The metropolitan police in the city of London have announced that the facial recognition technology has passed the trial phase and is now going to be permanently integrated into everyday policing. Cameras will be placed in popular locations, which foster high amounts of tourists and shoppers, such as Stratford’s Westfield shopping center. Each of these cameras will scan people’s faces and niche out individuals that are “wanted for serious and violent offences,” according to Met.
As soon as an individual of interest is spotted, the cameras will flag them, and police officers will approach and ask for them to verify their identity. If the person happens to be on the watch list, they will be arrested. The metropolitan police say, “This is a system which simply gives police officers a ‘prompt’, suggesting ‘that person over there may be the person you’re looking for.’”
The cameras will be used for five or six hours at a time according to BBC News, but the Met states that this technology will be used on a daily basis from now on.
“As a modern police force, I believe that we have a duty to use new technologies to keep people safe in London,” said the Met’s assistant commissioner Nick Ephgrave said in a press statement. “Every day, our police officers are briefed about suspects they should look out for; [facial recognition] improves the effectiveness of this tactic.”
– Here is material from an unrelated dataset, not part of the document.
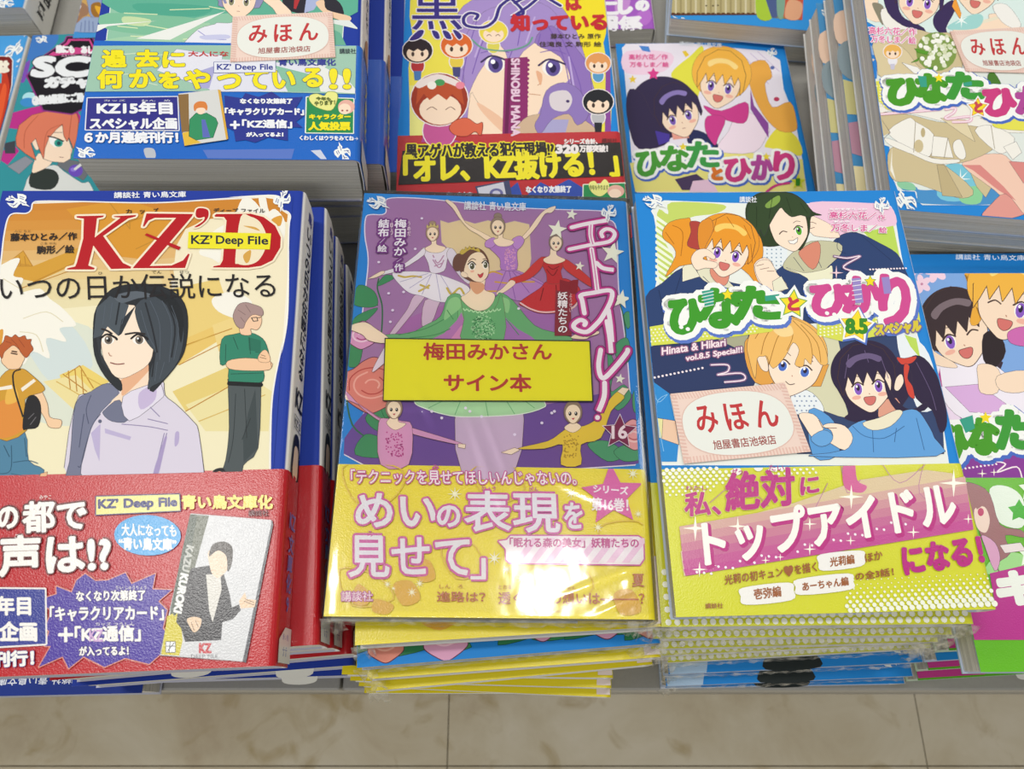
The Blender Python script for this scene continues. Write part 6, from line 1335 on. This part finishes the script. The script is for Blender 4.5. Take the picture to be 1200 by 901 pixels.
def crumple(b, x0, x1, seed, out=2.2, dx=2.2, zlo=.0, zhi=None, name='film_seam'):
    """ruffled surplus of film along the foot of the book"""
    rnd = random.Random(seed); hh = b.h/2; zhi = b.T-.5 if zhi is None else zhi; V = []; F = []; n = max(2, int((x1-x0)/dx)); rows = 4
    for i in range(n+1):
        x = x0+(x1-x0)*i/n; k = rnd.uniform(.35, 1)
        for r in range(rows):
            t = r/(rows-1)
            V.append((x+rnd.uniform(-.5, .5)*dx*t, -hh-.35-out*k*math.sin(t*math.pi*.75)-rnd.uniform(0, .5), zhi+(zlo-zhi)*t+rnd.uniform(-.5, .5)))
    for i in range(n):
        for r in range(rows-1): F.append((i*rows+r, i*rows+r+1, (i+1)*rows+r+1, (i+1)*rows+r))
    o = mesh_obj(name, V, F, M_CRUMPLE, b.root); return o
rid = []
pm = Print(B['M'], 'x'); pm.f()
for (a, c, h_, wd) in (((488, 455), (507, 500), .3, 1.4), ((548, 490), (582, 590), .4, 1.5), ((560, 470), (600, 575), .25, 1.2), ((640, 560), (735, 600), .2, 1.3), ((655, 700), (760, 660), .25, 1.0), ((690, 725), (765, 690), .25, .9), ((430, 480), (640, 478), .15, 1.2)):
    pm.f(0, 0, 1); rid.append((pm.m(a), pm.m(c), h_, wd))
film(B['M'], 3.1); crumple(B['M'], -57, 57, 11, 1.8, 2.6, 2); crumple(B['M'], -58, -50, 12, 5, 1.2, -2); crumple(B['M'], 47, 58.5, 13, 6, 1.2, -2)
for i, b in enumerate(S['M'][:4]):
    crumple(b, -58, -50, 20+i, 4, 1.2)
    if i < 2: crumple(b, 44, 58, 30+i, 4.5, 1.3)
crumple(S['M'][1], -50, 44, 40, 1.2, 3)
for i, b in enumerate(S['R'][:7]):
    crumple(b, -57, 57, 50+i, 1.3 if i > 3 else 2.0, 2.4, 1, 7)
    crumple(b, -59, -52, 60+i, 3.5, 1.1)
    if i < 5: crumple(b, 47, 59, 70+i, 4.5, 1.2)
# film on the side of the wrapped stack behind the left stack's gap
Previously, facial recognition technology by the law enforcement in the UK, was limited to small trials and public events such as concerts and football matches. The use of the technology was criticized heavily, since the data from the trial indicated that 81% of “matches” suggested by the technology, were false.
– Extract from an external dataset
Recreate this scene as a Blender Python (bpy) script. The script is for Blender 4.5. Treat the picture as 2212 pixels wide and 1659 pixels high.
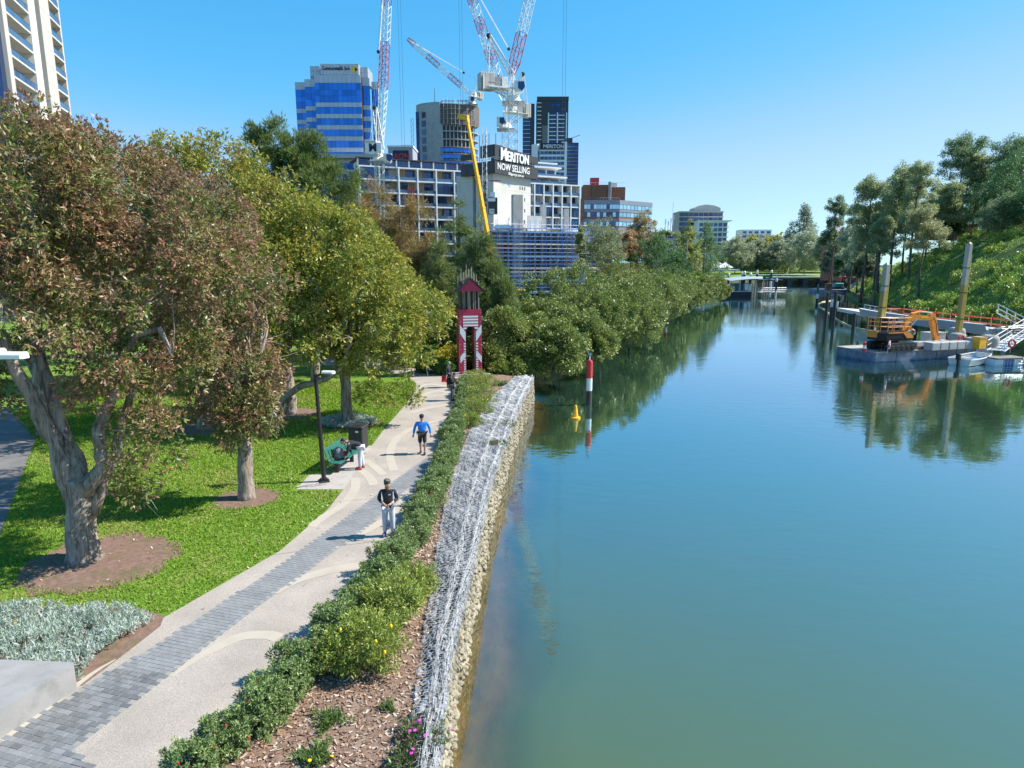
import bpy, bmesh, math, random
import numpy as np
from mathutils import Vector, Matrix, Euler

for _o in list(bpy.data.objects):
    bpy.data.objects.remove(_o)
SC = bpy.context.scene
COL = SC.collection
RAD = math.radians; PI = math.pi
random.seed(7)
RNG = np.random.default_rng(7)

# ------------------------------------------------------------------ camera
PITCH = RAD(10.5)
CAM_H = 8.26
FPX = 1400.0                      # focal length in pixels of a 2212 px wide picture
cam_d = bpy.data.cameras.new('camera')
cam_d.sensor_width = 36.0
cam_d.lens = 36.0 * FPX / 2212.0
cam_d.clip_start = 0.2
cam_d.clip_end = 9000
cam = bpy.data.objects.new('camera', cam_d)
cam.location = (0, 0, CAM_H)
cam.rotation_euler = (RAD(90) - PITCH, 0, 0)
COL.objects.link(cam)
SC.camera = cam

# ------------------------------------------------------------------ light
SUN_EL = RAD(45.0)
SUN_AZ = RAD(83.0)                # clockwise from +Y (into the picture) towards +X (right)
world = bpy.data.worlds.new('World')
SC.world = world
world.use_nodes = True
_nt = world.node_tree
_nt.nodes.clear()
_out = _nt.nodes.new('ShaderNodeOutputWorld')
_bg = _nt.nodes.new('ShaderNodeBackground')
_sky = _nt.nodes.new('ShaderNodeTexSky')
_sky.sky_type = 'NISHITA'
_sky.sun_disc = False
_sky.sun_elevation = SUN_EL
_sky.sun_rotation = SUN_AZ
_sky.altitude = 2500
_sky.air_density = 1.2
_sky.dust_density = 0.0
_sky.ozone_density = 4.0
# film response of the camera on the sky, channel by channel, the same over the whole sky
_se = _nt.nodes.new('ShaderNodeSeparateXYZ'); _co = _nt.nodes.new('ShaderNodeCombineXYZ')
_nt.links.new(_sky.outputs[0], _se.inputs[0])
_m0 = _nt.nodes.new('ShaderNodeMath'); _m0.operation = 'MULTIPLY'; _m0.inputs[1].default_value = .1 / 4
_fc = _nt.nodes.new('ShaderNodeFloatCurve'); _cv = _fc.mapping.curves[0]
for _x, _y in ((.03, .10), (.0475, .25), (.0525, .33), (.0575, .38), (.075, .50), (.1175, .62), (.1625, .71), (.4, .86)): _cv.points.new(_x, _y)
_cv.points[0].location = (0, 0); _cv.points[-1].location = (1, 1); _fc.mapping.update()
_m1 = _nt.nodes.new('ShaderNodeMath'); _m1.operation = 'MULTIPLY'; _m1.inputs[1].default_value = 1 / .146
_nt.links.new(_se.outputs[0], _m0.inputs[0]); _nt.links.new(_m0.outputs[0], _fc.inputs['Value']); _nt.links.new(_fc.outputs[0], _m1.inputs[0]); _nt.links.new(_m1.outputs[0], _co.inputs[0])
for _i, (_g, _k) in ((1, (.62, 1.26)), (2, (.36, 1.32))):
    _pw = _nt.nodes.new('ShaderNodeMath'); _pw.operation = 'POWER'; _pw.inputs[1].default_value = _g
    _ml = _nt.nodes.new('ShaderNodeMath'); _ml.operation = 'MULTIPLY'; _ml.inputs[1].default_value = _k * .1 ** _g / .146
    _nt.links.new(_se.outputs[_i], _pw.inputs[0]); _nt.links.new(_pw.outputs[0], _ml.inputs[0]); _nt.links.new(_ml.outputs[0], _co.inputs[_i])
_nt.links.new(_co.outputs[0], _bg.inputs['Color'])
_bg.inputs['Strength'].default_value = 0.0853
_nt.links.new(_bg.outputs[0], _out.inputs['Surface'])

sun_d = bpy.data.lights.new('sun', 'SUN')
sun_d.energy = 5.0
sun_d.angle = RAD(0.53)
sun_d.color = (1.0, 0.95, 0.87)
sun = bpy.data.objects.new('sun', sun_d)
_sd = Vector((math.sin(SUN_AZ) * math.cos(SUN_EL), math.cos(SUN_AZ) * math.cos(SUN_EL), math.sin(SUN_EL)))
sun.rotation_euler = (-_sd).to_track_quat('-Z', 'Y').to_euler()
sun.location = (60, 0, 80)
COL.objects.link(sun)

SC.view_settings.view_transform = 'Standard'
SC.view_settings.look = 'None'
SC.view_settings.gamma = 1.0
SC.view_settings.use_curve_mapping = False
SC.view_settings.exposure = 0.78
SC.cycles.max_bounces = 8
SC.cycles.transparent_max_bounces = 12

# ------------------------------------------------------------------ surveying: sight lines of the survey photo to real places
_cp, _sp = math.cos(PITCH), math.sin(PITCH)
def sight(u, v):
    x = (u - 1106) / FPX; y = (829.5 - v) / FPX
    return Vector((x, _cp + y * _sp, -_sp + y * _cp))
def G(u, v, z=0.0):               # where a sight line meets the level z
    r = sight(u, v); t = (z - CAM_H) / r.z
    return Vector((r.x * t, r.y * t, z))
def A(u, v, d):                   # the point of a sight line at distance d up the river
    r = sight(u, v); t = d / r.y
    return Vector((r.x * t, d, CAM_H + r.z * t))

# ------------------------------------------------------------------ naming helpers
def tag(o, label=None, cat=None, group=None, kind=None):
    if label: o['label'] = label
    if cat: o['category'] = cat
    if group: o['group'] = group
    if kind: o['kind'] = kind
    return o
def thing(name, label, cat, loc=(0, 0, 0), rz=0.0, group=None, rot=None):
    o = bpy.data.objects.new(name, None)
    o.empty_display_size = 0.3
    COL.objects.link(o)
    o.location = loc
    o.rotation_euler = rot if rot else (0, 0, rz)
    return tag(o, label, cat, group)
def link(name, mesh, parent=None, loc=(0, 0, 0), rot=(0, 0, 0), scale=(1, 1, 1)):
    o = bpy.data.objects.new(name, mesh)
    COL.objects.link(o)
    o.location = loc; o.rotation_euler = rot; o.scale = scale
    if parent is not None: o.parent = parent
    return o
_ord = 'first second third fourth fifth sixth seventh eighth ninth tenth eleventh twelfth thirteenth fourteenth fifteenth sixteenth seventeenth eighteenth nineteenth'.split()
_tens = {20: ('twentieth', 'twenty'), 30: ('thirtieth', 'thirty'), 40: ('fortieth', 'forty'), 50: ('fiftieth', 'fifty')}
def nth(k):                       # k from 1
    return _ord[k - 1] if k < 20 else _tens[k][0] if k % 10 == 0 else _tens[k // 10 * 10][1] + ' ' + _ord[k % 10 - 1]
def copy_tree(o, parent=None):
    c = o.copy(); COL.objects.link(c)
    if parent is not None: c.parent = parent
    for ch in list(o.children): copy_tree(ch, c)
    return c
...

Nevertheless, the Met mentions that the technology is “tried and tested” and the rate of false alerts fell to one in every 1,000 cases. Privacy advocates are also not happy with the technology and describe its deployment as an attack on civil liberties. According to tech experts and privacy advocates around the world, the technology is racially biased and misused by the police. Moreover, even huge tech companies such as Google back a moratorium on the technology.
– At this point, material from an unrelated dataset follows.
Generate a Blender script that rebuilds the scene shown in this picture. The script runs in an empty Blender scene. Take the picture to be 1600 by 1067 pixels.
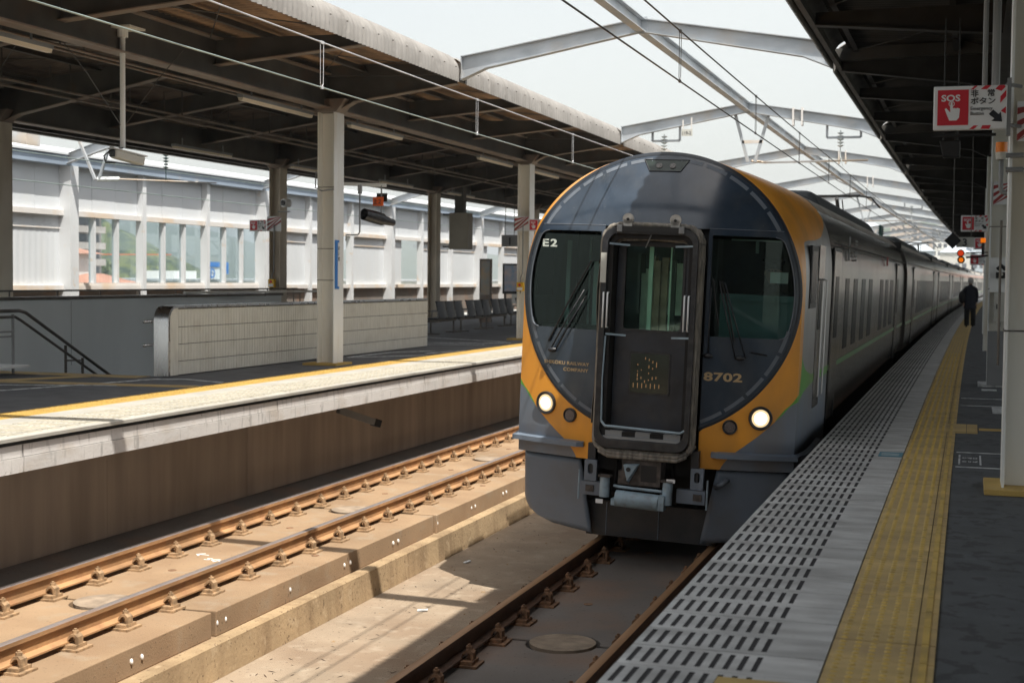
import bpy, math, random
import numpy as np
from mathutils import Matrix, Vector, Euler
random.seed(7)
R_ = math.radians
sc = bpy.context.scene
col = sc.collection

# ---------------------------------------------------------------- camera
Mc = np.array([[0.9528254, 0.3033545, 0.0099895], [0.0230912, -0.0396332, -0.9989475], [-0.3026393, 0.9520532, -0.0447683]])
cam_d = bpy.data.cameras.new("camera"); cam = bpy.data.objects.new("camera", cam_d); col.objects.link(cam)
right, up, back = Vector(Mc[0]), -Vector(Mc[1]), -Vector(Mc[2])
m4 = Matrix((right, up, back)).transposed().to_4x4(); m4.translation = Vector((0, 0, 1.5))
cam.matrix_world = m4
cam_d.sensor_width = 36.0; cam_d.lens = 50.0
cam_d.clip_start = 0.05; cam_d.clip_end = 9000
cam_d.dof.use_dof = True; cam_d.dof.focus_distance = 13.0; cam_d.dof.aperture_fstop = 3.2
sc.camera = cam

# ---------------------------------------------------------------- sky, sun, exposure
SUN = Vector((-0.385, 0.31, -1.0)).normalized()
sun_el = math.asin(-SUN.z); sun_az = math.atan2(-SUN.x, -SUN.y)
w = bpy.data.worlds.new("World"); sc.world = w; w.use_nodes = True
nt = w.node_tree; nt.nodes.clear()
out = nt.nodes.new("ShaderNodeOutputWorld"); bg = nt.nodes.new("ShaderNodeBackground")
sky = nt.nodes.new("ShaderNodeTexSky"); sky.sky_type = 'NISHITA'; sky.sun_disc = False
sky.sun_elevation = sun_el; sky.sun_rotation = sun_az
sky.air_density = 1.0; sky.dust_density = 4.5; sky.ozone_density = 1.0
bg.inputs[1].default_value = 0.13
# thin bright high cloud veil mixed over the blue
tc = nt.nodes.new("ShaderNodeTexCoord"); mp = nt.nodes.new("ShaderNodeMapping"); mp.inputs['Scale'].default_value = (1.0, 1.0, 2.5)
ns = nt.nodes.new("ShaderNodeTexNoise"); ns.inputs['Scale'].default_value = 1.3; ns.inputs['Detail'].default_value = 5
mr = nt.nodes.new("ShaderNodeMapRange"); mr.inputs[1].default_value = .3; mr.inputs[2].default_value = .65
mr.inputs[3].default_value = .54; mr.inputs[4].default_value = .66
mx = nt.nodes.new("ShaderNodeMix"); mx.data_type = 'RGBA'; mx.inputs[7].default_value = (5.0, 4.95, 4.5, 1)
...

“This decision represents an enormous expansion of the surveillance state and a serious threat to civil liberties in the UK,” Silkie Carlo, director of Big Brother Watch, told The Daily Mail. “This is a breath-taking assault on our rights, and we will challenge it, including by urgently considering next steps in our ongoing legal claim against the Met and the Home Secretary. This move instantly stains the new Government’s human rights record and we urge an immediate reconsideration.”